---- Dataset extract

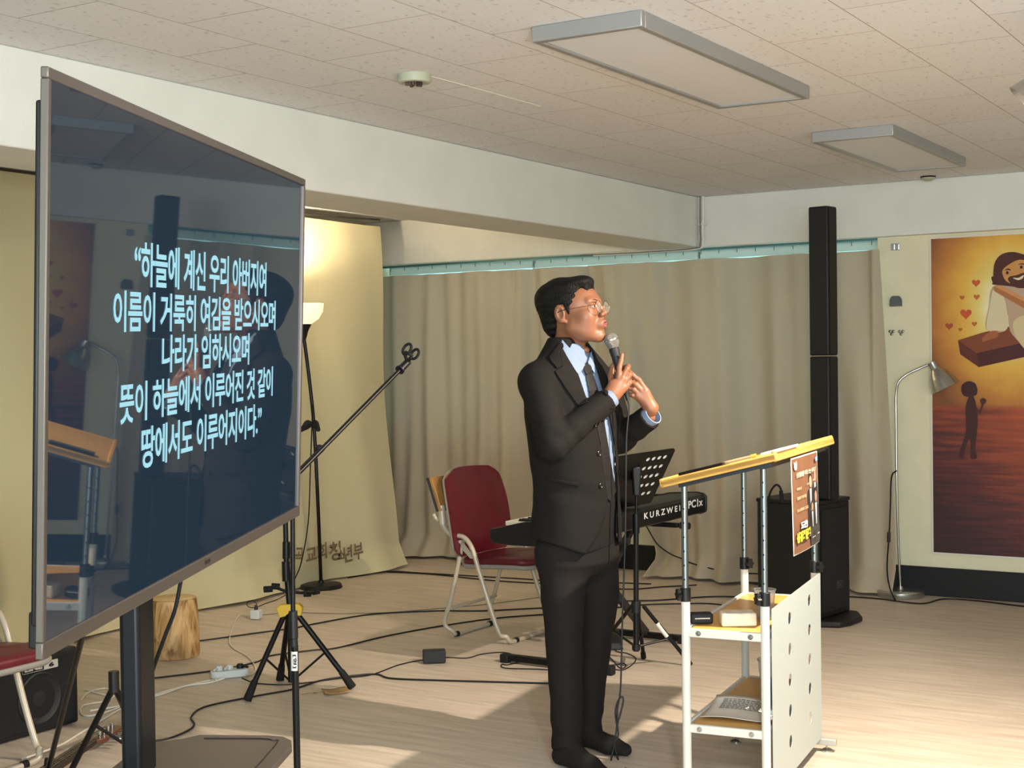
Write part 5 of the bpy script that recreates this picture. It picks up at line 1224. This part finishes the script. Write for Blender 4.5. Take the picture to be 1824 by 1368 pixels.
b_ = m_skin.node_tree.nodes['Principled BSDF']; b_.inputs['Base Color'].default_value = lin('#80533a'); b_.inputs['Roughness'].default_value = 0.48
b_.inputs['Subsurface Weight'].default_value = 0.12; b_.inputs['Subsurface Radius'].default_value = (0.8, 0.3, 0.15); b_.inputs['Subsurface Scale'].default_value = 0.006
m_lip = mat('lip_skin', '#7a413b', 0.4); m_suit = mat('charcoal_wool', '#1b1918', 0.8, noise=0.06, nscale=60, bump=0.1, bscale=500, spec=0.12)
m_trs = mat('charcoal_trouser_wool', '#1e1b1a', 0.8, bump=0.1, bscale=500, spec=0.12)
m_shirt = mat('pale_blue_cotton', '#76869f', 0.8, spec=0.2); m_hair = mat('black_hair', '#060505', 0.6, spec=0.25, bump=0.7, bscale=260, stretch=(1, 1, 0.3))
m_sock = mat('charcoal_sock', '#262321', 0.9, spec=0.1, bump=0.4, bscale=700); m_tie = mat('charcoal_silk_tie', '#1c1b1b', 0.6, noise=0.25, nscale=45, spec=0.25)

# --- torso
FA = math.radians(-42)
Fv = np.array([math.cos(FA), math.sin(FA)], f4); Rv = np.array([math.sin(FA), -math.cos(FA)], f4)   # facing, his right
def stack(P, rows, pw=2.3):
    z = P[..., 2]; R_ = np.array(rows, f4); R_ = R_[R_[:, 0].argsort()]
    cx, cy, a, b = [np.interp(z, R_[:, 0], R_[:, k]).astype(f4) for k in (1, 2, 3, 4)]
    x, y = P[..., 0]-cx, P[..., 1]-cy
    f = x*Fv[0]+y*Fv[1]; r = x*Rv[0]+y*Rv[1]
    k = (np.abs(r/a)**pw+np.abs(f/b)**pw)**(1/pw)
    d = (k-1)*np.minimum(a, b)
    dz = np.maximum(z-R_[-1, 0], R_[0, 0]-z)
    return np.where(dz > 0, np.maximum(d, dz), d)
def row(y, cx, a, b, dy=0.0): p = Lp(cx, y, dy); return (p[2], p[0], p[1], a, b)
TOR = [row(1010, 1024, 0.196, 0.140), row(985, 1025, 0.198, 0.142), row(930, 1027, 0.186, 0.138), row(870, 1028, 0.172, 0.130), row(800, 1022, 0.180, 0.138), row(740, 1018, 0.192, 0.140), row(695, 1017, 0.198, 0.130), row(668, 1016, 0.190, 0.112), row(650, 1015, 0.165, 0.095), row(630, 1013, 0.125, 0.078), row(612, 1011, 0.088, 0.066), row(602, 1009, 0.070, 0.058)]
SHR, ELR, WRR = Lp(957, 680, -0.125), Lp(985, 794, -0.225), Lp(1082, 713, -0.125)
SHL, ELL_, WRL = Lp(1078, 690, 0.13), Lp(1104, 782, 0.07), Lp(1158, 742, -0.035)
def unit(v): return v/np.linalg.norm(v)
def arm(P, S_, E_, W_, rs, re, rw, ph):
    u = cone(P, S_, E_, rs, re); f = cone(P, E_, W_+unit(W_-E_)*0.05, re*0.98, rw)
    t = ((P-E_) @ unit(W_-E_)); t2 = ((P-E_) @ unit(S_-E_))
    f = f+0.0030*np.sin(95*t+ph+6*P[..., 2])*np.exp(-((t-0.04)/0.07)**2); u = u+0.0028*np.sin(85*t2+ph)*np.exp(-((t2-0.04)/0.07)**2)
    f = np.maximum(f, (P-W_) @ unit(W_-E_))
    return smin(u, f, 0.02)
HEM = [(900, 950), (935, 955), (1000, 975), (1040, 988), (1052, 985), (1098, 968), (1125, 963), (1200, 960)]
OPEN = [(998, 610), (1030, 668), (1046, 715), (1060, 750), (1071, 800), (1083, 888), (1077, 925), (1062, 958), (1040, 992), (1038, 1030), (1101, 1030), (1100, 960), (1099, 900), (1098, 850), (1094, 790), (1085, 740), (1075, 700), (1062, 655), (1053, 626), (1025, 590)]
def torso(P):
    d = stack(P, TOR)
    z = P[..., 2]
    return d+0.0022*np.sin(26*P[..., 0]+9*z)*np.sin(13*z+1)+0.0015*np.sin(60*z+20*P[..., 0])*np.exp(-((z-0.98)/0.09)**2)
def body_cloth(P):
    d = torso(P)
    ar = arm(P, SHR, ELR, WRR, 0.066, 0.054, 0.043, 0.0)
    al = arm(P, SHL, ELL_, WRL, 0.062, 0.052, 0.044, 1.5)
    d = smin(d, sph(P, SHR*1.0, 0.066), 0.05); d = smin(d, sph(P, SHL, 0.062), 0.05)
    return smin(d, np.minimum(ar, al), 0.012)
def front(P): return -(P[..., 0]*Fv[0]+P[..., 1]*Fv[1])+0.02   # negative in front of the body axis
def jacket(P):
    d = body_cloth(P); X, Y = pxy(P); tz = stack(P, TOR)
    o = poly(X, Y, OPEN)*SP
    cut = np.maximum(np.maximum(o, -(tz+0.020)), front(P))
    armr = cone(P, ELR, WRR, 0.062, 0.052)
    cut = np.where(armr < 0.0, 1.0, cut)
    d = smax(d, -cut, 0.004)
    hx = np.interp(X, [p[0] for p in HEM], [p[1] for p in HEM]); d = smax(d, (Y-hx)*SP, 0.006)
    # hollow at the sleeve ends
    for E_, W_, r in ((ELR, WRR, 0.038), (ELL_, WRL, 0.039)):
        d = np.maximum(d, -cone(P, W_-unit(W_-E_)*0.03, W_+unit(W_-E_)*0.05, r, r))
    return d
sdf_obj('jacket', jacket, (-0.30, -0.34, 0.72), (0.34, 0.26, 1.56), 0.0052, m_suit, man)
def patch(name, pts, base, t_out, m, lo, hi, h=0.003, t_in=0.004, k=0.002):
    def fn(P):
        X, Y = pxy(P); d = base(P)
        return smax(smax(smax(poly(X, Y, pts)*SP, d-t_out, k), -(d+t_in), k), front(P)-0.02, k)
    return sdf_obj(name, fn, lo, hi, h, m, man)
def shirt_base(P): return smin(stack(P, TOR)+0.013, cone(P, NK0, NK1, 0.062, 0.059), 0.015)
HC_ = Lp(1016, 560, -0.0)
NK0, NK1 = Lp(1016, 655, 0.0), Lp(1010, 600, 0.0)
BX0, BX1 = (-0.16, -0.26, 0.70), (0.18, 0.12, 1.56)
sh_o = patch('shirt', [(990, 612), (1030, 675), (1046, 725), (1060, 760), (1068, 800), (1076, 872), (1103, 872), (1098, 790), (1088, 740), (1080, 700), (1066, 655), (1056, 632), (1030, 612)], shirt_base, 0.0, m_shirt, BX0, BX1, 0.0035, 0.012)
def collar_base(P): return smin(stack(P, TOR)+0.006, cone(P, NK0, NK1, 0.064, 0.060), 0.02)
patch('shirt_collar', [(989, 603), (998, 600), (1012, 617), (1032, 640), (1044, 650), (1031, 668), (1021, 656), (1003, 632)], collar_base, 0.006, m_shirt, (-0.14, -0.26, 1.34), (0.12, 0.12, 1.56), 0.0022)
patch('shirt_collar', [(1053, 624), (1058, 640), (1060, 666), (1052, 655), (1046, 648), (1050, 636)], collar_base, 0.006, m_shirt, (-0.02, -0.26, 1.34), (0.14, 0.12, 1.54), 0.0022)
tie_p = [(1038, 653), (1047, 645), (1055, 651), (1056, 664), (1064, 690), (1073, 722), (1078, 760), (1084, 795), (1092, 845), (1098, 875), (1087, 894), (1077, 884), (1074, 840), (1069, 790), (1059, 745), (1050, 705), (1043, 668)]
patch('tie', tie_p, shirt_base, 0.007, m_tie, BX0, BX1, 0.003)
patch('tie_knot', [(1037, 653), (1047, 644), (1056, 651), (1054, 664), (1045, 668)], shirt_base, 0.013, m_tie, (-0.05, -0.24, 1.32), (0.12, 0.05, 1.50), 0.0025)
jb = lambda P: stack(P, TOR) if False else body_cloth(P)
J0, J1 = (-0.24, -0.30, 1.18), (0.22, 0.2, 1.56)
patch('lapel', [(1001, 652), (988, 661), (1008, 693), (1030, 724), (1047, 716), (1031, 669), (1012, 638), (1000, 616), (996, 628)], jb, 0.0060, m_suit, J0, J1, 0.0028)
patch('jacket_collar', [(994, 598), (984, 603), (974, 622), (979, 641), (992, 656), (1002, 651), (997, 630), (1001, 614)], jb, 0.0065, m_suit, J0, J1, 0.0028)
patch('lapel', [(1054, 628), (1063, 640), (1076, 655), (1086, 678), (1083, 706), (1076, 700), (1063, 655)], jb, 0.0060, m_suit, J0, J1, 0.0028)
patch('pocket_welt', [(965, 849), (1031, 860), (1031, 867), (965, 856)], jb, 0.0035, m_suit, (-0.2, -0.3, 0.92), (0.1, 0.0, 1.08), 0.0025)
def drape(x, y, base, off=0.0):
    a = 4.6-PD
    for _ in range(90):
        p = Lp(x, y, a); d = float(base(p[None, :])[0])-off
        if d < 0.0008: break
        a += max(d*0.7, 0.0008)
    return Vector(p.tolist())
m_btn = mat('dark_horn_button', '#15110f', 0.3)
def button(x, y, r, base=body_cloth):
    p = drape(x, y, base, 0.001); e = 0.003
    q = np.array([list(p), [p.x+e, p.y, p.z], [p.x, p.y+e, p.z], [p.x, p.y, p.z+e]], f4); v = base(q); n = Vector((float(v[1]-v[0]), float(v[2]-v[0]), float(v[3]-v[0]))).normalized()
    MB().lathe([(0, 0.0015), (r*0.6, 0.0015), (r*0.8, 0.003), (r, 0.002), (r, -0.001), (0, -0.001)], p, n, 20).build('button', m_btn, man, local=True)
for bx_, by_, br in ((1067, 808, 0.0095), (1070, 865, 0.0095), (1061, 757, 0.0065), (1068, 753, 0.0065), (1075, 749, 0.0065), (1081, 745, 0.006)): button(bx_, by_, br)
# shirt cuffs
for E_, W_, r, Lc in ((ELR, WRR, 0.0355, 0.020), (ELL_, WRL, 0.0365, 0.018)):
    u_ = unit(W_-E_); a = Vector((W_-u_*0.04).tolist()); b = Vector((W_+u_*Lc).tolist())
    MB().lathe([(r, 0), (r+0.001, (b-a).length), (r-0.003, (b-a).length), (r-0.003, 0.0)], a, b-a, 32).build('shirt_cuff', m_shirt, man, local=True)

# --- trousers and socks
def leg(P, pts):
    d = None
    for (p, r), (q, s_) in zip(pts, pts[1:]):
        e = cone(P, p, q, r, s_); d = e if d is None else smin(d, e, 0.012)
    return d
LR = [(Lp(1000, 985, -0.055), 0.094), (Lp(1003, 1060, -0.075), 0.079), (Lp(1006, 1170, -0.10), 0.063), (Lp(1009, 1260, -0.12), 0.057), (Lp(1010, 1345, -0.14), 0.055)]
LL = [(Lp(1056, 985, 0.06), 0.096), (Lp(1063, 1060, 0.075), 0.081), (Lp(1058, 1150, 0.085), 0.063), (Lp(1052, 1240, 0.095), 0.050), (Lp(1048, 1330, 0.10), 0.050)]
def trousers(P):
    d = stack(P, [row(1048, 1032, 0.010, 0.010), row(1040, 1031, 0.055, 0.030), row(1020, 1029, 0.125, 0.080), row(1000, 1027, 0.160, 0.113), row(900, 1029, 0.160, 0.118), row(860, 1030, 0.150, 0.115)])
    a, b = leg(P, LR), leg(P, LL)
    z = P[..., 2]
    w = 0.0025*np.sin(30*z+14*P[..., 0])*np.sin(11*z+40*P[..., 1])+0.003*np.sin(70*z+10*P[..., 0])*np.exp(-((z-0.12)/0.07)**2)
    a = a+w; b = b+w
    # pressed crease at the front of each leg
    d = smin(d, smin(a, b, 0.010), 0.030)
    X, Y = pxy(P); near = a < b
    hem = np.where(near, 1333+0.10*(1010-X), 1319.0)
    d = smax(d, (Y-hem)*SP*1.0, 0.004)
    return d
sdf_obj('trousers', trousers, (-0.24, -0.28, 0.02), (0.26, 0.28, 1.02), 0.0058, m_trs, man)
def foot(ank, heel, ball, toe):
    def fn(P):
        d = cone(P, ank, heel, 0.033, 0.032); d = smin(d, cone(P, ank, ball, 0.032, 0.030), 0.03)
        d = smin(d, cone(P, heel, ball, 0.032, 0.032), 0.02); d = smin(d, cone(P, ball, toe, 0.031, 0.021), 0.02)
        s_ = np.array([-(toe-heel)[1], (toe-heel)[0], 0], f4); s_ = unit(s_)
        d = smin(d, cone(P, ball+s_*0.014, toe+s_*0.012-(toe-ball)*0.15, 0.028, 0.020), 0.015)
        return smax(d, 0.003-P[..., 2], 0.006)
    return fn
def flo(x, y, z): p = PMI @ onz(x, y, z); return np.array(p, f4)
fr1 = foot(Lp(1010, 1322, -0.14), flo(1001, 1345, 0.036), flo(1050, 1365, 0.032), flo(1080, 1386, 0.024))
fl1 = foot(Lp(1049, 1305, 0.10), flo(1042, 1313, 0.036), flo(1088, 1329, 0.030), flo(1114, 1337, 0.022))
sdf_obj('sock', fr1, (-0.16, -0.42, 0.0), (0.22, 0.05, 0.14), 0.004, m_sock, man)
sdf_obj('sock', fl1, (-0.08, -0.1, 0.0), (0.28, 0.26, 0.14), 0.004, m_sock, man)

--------

• Exercise instructions
Restate only the lines running from the start of the material above through the line containing "noise=0.25, nscale=45, spec=0.25)", ends included. No pictures.

• Output for this task
Write part 5 of the bpy script that recreates this picture. It picks up at line 1224. This part finishes the script. Write for Blender 4.5. Take the picture to be 1824 by 1368 pixels.
b_ = m_skin.node_tree.nodes['Principled BSDF']; b_.inputs['Base Color'].default_value = lin('#80533a'); b_.inputs['Roughness'].default_value = 0.48
b_.inputs['Subsurface Weight'].default_value = 0.12; b_.inputs['Subsurface Radius'].default_value = (0.8, 0.3, 0.15); b_.inputs['Subsurface Scale'].default_value = 0.006
m_lip = mat('lip_skin', '#7a413b', 0.4); m_suit = mat('charcoal_wool', '#1b1918', 0.8, noise=0.06, nscale=60, bump=0.1, bscale=500, spec=0.12)
m_trs = mat('charcoal_trouser_wool', '#1e1b1a', 0.8, bump=0.1, bscale=500, spec=0.12)
m_shirt = mat('pale_blue_cotton', '#76869f', 0.8, spec=0.2); m_hair = mat('black_hair', '#060505', 0.6, spec=0.25, bump=0.7, bscale=260, stretch=(1, 1, 0.3))
m_sock = mat('charcoal_sock', '#262321', 0.9, spec=0.1, bump=0.4, bscale=700); m_tie = mat('charcoal_silk_tie', '#1c1b1b', 0.6, noise=0.25, nscale=45, spec=0.25)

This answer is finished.